O sistema educativo sul-africano continua a apresentar inúmeras desigualdades e sofre com o impacto negativo do apartheid. Hoje, a experiência escolar de uma criança ainda depende muito de onde nasceu, dos recursos que tem e da cor da pele.

“O fracasso repetido do governo em abordar estes problemas não é apenas uma questão de responsabilização, pois tem consequências para as oportunidades de vida de milhares de jovens”

Shenilla Mohamed, diretora-executiva da Amnistia Internacional África do Sul

Apesar de o relatório da Amnistia Internacional reconhecer que houve progressos desde 1994, já que se assistiu a um alargamento do acesso à educação, persistem deficiências, com o departamento governamental dedicado ao Ensino Primário a falhar metas, em especial na parte das infraestruturas. Devido a esta situação, não é de estranhar que os resultados escolares sejam fracos. Um estudo internacional, publicado recentemente, destacou que mais de três quartos das crianças com nove anos têm dificuldades de interpretação quando leem. Em algumas províncias, o valor chega a ser de 91 por cento (Limpopo) e 85 por cento (Cabo Oriental). Por cada 100 alunos que começa o percurso escolar, apenas 14 conseguem entrar no ensino superior.

“A África do Sul tem um dos sistemas educativos mais desiguais do mundo. As crianças das 200 melhores escolas alcançam mais distinções em matemática do que as crianças das 6600 escolas que se seguem. O tabuleiro do jogo deve ser mais equilibrado”, sublinha Shenilla Mohamed.

Promessas em vão

Em 2013, o governo decretou um conjunto de normas e padrões mínimos que previa que todas as instalações escolares tivessem saneamento e eletricidade até novembro de 2016. As latrinas sem condições seriam substituídas e as infraestruturas que tivessem sido construídas com materiais nocivos, como lamas e amianto, teriam de ser encerradas. Contudo, a meta não foi atingida.

Os investigadores da Amnistia Internacional encontraram vários exemplos de escolas com condições precárias e sem instalações básicas. A manutenção dos edifícios era deficiente e nunca tinham sido feitas obras. As salas de aula estavam sobrelotadas, não tinham equipamentos básicos, como mobiliário e livros, e a segurança era parca, potenciando atos de vandalismo e casos de roubo.

Os problemas não ficam por aqui, já que o sistema de transporte escolar afeta o acesso das crianças à educação. Diariamente, há alunos que andam entre 30 minutos a uma hora para ir às aulas.

Números que fazem pensar

Em 2018, das 23.471 escolas públicas sul-africanas, 20.071 não tinham laboratório, 18.019 não dispunham de biblioteca e 16.897 não proporcionavam ligação à internet. Quase mil não ofereciam instalações próprias para a prática desportiva.

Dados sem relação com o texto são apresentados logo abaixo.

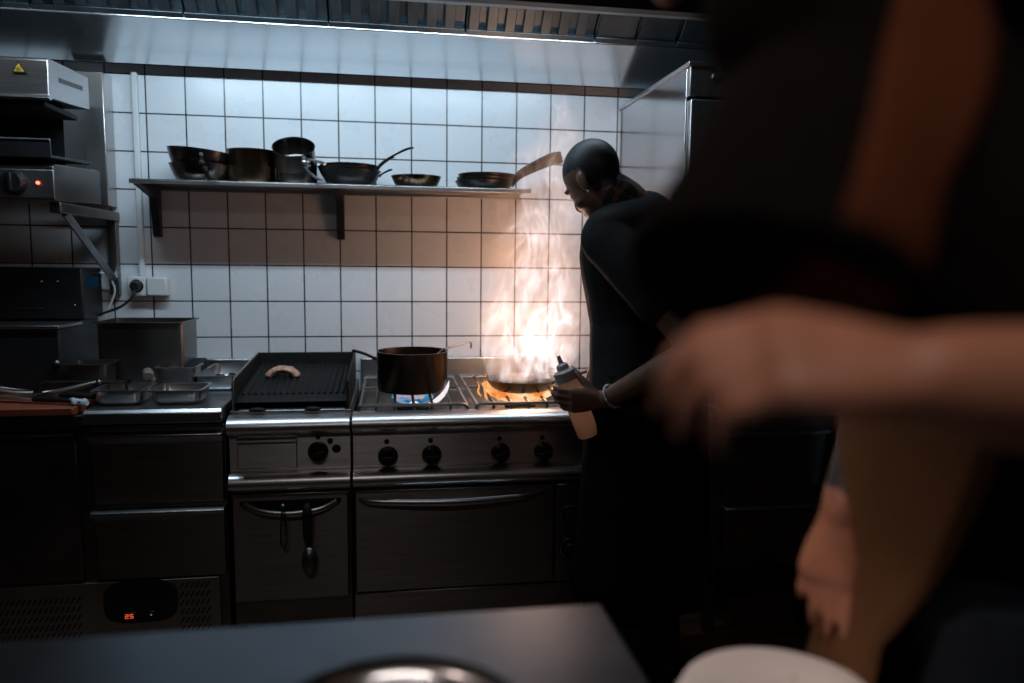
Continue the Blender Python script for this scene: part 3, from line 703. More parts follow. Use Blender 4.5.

Do universo das escolas públicas, 4358 funcionavam com latrinas sem condições de saneamento e 1027 sem qualquer vedação para garantir a segurança de alunos, professores e funcionários. A estes números acrescem 239 instituições sem eletricidade e 37 sem qualquer instalação sanitária.

Nas recomendações emitidas, a Amnistia Internacional pede a revisão e reforma do orçamento destinado à educação para proporcionar um ensino de qualidade universal e combater a desigualdade enraizada no sistema. “O fracasso repetido do governo em abordar estes problemas não é apenas uma questão de responsabilização, pois tem consequências para as oportunidades de vida de milhares de jovens e para o futuro deste país”, alerta Shenilla Mohamed.